We want Noteflight to be a delightful experience for mobile users. With Noteflight actually running on mobile devices, we’ve still got additional distance to travel. While the functionality is complete, the product can be better adapted to touchscreen devices and to the real estate constraints of tablet and phone displays. And Noteflight, originally designed for desktops and laptops, must become an effective music reading vehicle for mobile.

We want to help the Web adapt to musical applications. Noteflight has been a browser-based product for its entire life so far. Of course we’re not ruling out building special versions of Noteflight that run offline or are custom-designed for particular devices, but the Web is still central to the idea of the Noteflight community. So, in conjunction with Hal Leonard, Noteflight is going to play a bigger role in helping define and promote web standards that relate to music.
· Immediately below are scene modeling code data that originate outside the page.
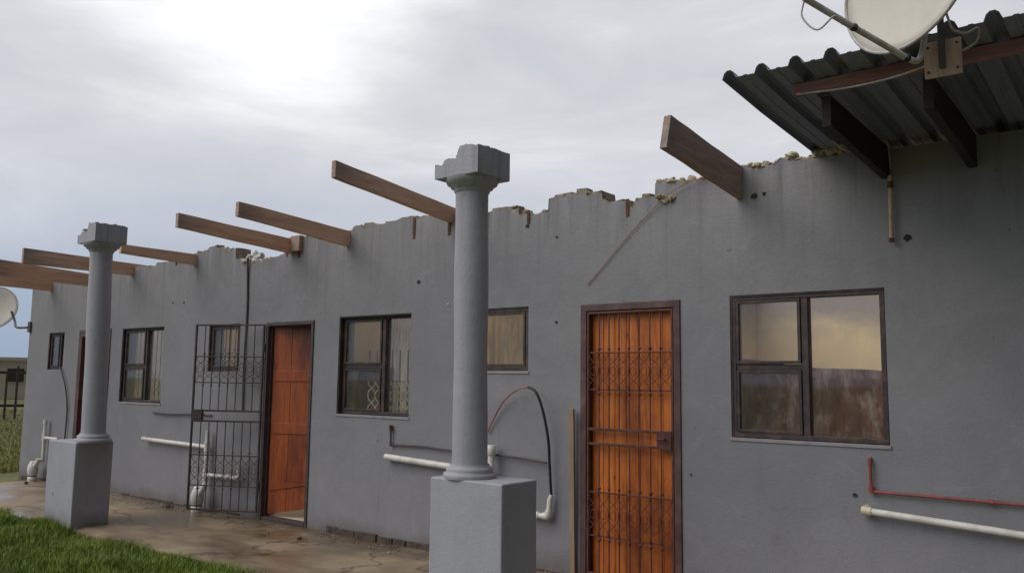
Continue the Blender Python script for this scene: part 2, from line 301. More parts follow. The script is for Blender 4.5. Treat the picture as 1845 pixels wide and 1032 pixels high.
# ------------------------------------------------------------------ mesh helpers
class MB:
    def __init__(s): s.v = []; s.f = []; s.mi = []; s.sm = []; s.g = []; s.gid = 0
    def add(s, vs, fs, mi=0, smooth=False):
        o = len(s.v); s.v += [Vector(v) for v in vs]
        for f in fs: s.f.append([o + i for i in f]); s.mi.append(mi); s.sm.append(smooth); s.g.append(s.gid)
        return s
    def box(s, x0, x1, y0, y1, z0, z1, mi=0, mat=None):
        s.gid += 1; vs = [(x0, y0, z0), (x1, y0, z0), (x1, y1, z0), (x0, y1, z0), (x0, y0, z1), (x1, y0, z1), (x1, y1, z1), (x0, y1, z1)]
        if mat: vs = [mat @ Vector(v) for v in vs]
        return s.add(vs, [(3, 2, 1, 0), (4, 5, 6, 7), (0, 1, 5, 4), (1, 2, 6, 5), (2, 3, 7, 6), (3, 0, 4, 7)], mi)
    def bar(s, a, b, w, h=None, mi=0, upv=(0, 0, 1)):
        a = Vector(a); b = Vector(b); h = h or w; d = (b - a); ln = d.length; d.normalize()
        u = Vector(upv)
        if abs(d.dot(u)) > 0.98: u = Vector((0, 1, 0))
        sd = d.cross(u).normalized(); u = sd.cross(d).normalized()
        vs = []
        for p in (a, b):
            for i, j in ((-1, -1), (1, -1), (1, 1), (-1, 1)): vs.append(p + sd * (i * w / 2) + u * (j * h / 2))
        return s.add(vs, [(0, 3, 2, 1), (4, 5, 6, 7), (0, 1, 5, 4), (1, 2, 6, 5), (2, 3, 7, 6), (3, 0, 4, 7)], mi)
    def tube(s, pts, r, seg=10, mi=0, caps=True, flat=False):
        s.gid += 1; pts = [Vector(p) for p in pts]; n = len(pts)
        rr = r if isinstance(r, (list, tuple)) else [r] * n
        prevu = None; rings = []
        for i, p in enumerate(pts):
            d = (pts[min(i + 1, n - 1)] - pts[max(i - 1, 0)])
            d.normalize()
            if prevu is None:
                u = Vector((0, 0, 1)) if abs(d.z) < 0.9 else Vector((1, 0, 0))
            else: u = prevu
            u = (u - d * u.dot(d)).normalized(); w = d.cross(u); prevu = u
            rings.append([p + (u * math.cos(2 * math.pi * k / seg) + w * math.sin(2 * math.pi * k / seg)) * rr[i] for k in range(seg)])
        vs = [v for rg in rings for v in rg]; fs = []
        for i in range(n - 1):
            for k in range(seg):
                a = i * seg + k; b = i * seg + (k + 1) % seg
                fs.append((a, b, b + seg, a + seg))
        s.add(vs, fs, mi, True)
        if caps:
            s.add(rings[0], [tuple(range(seg))][::1], mi); s.add(rings[-1], [tuple(reversed(range(seg)))], mi)
        return s
    def lathe(s, prof, cx, cy, seg=36, mi=0, lean=(0, 0), smooth=True):
        vs = []; fs = []; n = len(prof)
        z0 = prof[0][1]
        for r, z in prof:
            for k in range(seg):
                a = 2 * math.pi * k / seg; vs.append((cx + r * math.cos(a) + lean[0] * (z - z0), cy + r * math.sin(a) + lean[1] * (z - z0), z))
        for i in range(n - 1):
            for k in range(seg):
                a = i * seg + k; b = i * seg + (k + 1) % seg; fs.append((a, b, b + seg, a + seg))
        s.add(vs, fs, mi, smooth)
        s.add(vs[:seg], [tuple(reversed(range(seg)))], mi); s.add(vs[-seg:], [tuple(range(seg))], mi)
        return s
    def lump(s, c, rad, seed=0, sq=0.7, mi=0, rough=0.35):
        # irregular stone-like lump
        s.gid += 1; rng = random.Random(seed); nu, nv = 8, 5; vs = []; fs = []
        sc = Vector((rad * rng.uniform(.8, 1.3), rad * rng.uniform(.7, 1.2), rad * sq * rng.uniform(.7, 1.2)))
        for j in range(nv + 1):
            th = math.pi * j / nv
            for i in range(nu):
                ph = 2 * math.pi * i / nu; k = 1 + rough * (rng.random() - .5) * 2
                vs.append(Vector(c) + Vector((math.sin(th) * math.cos(ph) * sc.x * k, math.sin(th) * math.sin(ph) * sc.y * k, math.cos(th) * sc.z * k)))
        for j in range(nv):
            for i in range(nu):
                a = j * nu + i; b = j * nu + (i + 1) % nu; fs.append((a, a + nu, b + nu, b))
        return s.add(vs, fs, mi)
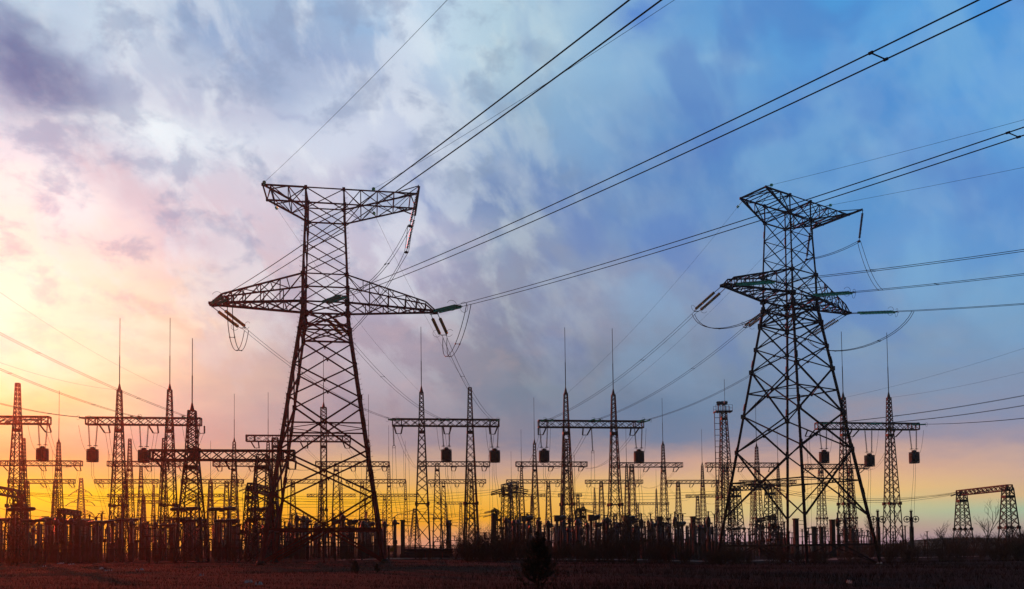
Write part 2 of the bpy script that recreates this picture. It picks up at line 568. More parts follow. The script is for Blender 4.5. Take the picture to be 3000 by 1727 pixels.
def add_road():
    v, f = [], []
    for i in range(90):
        x = -22 + i * 1.4
        yc = 108 + 0.05 * x + 1.2 * math.sin(x * .06)
        w = 1.7 + .35 * math.sin(x * .9) + .2 * math.sin(x * 2.3)
        for t in (-1, -.3, .3, 1):
            y = yc + t * w
            v.append((x, y, gz(x, y) + .03 + .06 * (1 - abs(t))))
    for i in range(89):
        for k in range(3):
            a = i * 4 + k
            f.append((a, a + 4, a + 5, a + 1))
    me = bpy.data.meshes.new('dirt_road')
    me.from_pydata(v, [], f)
    me.materials.append(M_ROAD)
    o = bpy.data.objects.new('dirt_road', me)
    COL.objects.link(o)
    tag(o, None, None, kind='structure')


add_road()


def add_ridge():
    v, f = [], []
    n = 160
    for i in range(n):
        x = -1400 + 2800 * i / (n - 1)
        y = 700 + 60 * math.sin(i * .21)
        h = 3.2 + 2.2 * math.sin(i * .37 + 1) + 1.4 * math.sin(i * 1.13) + RNG.uniform(-.8, .8)
        g = gz(x, y)
        v += [(x, y - 60, g - 3), (x, y, g + 3 + max(.6, h)), (x, y + 90, g - 4)]
    for i in range(n - 1):
        a = i * 3
        f += [(a, a + 3, a + 4, a + 1), (a + 1, a + 4, a + 5, a + 2)]
    me = bpy.data.meshes.new('distant_ridge')
    me.from_pydata(v, [], f)
    me.materials.append(M_GROUND)
    o = bpy.data.objects.new('distant_ridge', me)
    COL.objects.link(o)
    tag(o, None, None, kind='structure')


add_ridge()

# ------------------------------------------------------------------ insulators
_scache = {}


def string_mesh(n, r, m):
    key = (n, round(r, 3), m.name)
    if key not in _scache:
        b = MB()
        prof = []
        spc = 1.0 / n
        for i in range(n):
            z = i * spc
            prof += [(r * .28, z + spc * .05), (r, z + spc * .34), (r * .9, z + spc * .5), (r * .3, z + spc * .62)]
        b.lathe([(r * .28, 0)] + prof + [(r * .28, 1)], n=9)
        b.sm = False
        _scache[key] = b.mesh('insulator_discs', m)
    return _scache[key]


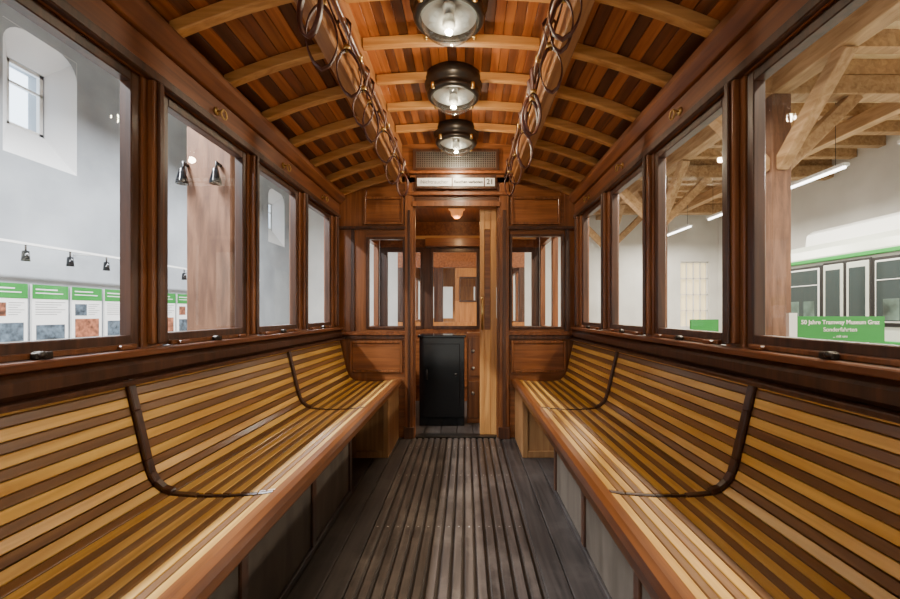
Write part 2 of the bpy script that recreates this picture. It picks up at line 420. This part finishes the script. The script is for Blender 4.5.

As some of you know, I have been active first as a member and more recently as co-chair of the W3C Web Audio Working Group, whose work defines how sound (including but not limited to music) can be created by a web-based application. Entering the picture more recently is a new specification for Web MIDI, and other possibilities beckon beyond this. At Noteflight, we’re going to do our best to make the Web an exciting and fertile place for musical creativity.

This is not a complete list; there are oodles of things more to do, of course. If I didn’t mention your favorite thing that Noteflight should do, become, or pay attention to, it’s not because we don’t care (and please write to us to make sure we know about it). I simply hope you share my excitement about where Noteflight has come since its birth, and where it can go as it heads into the future.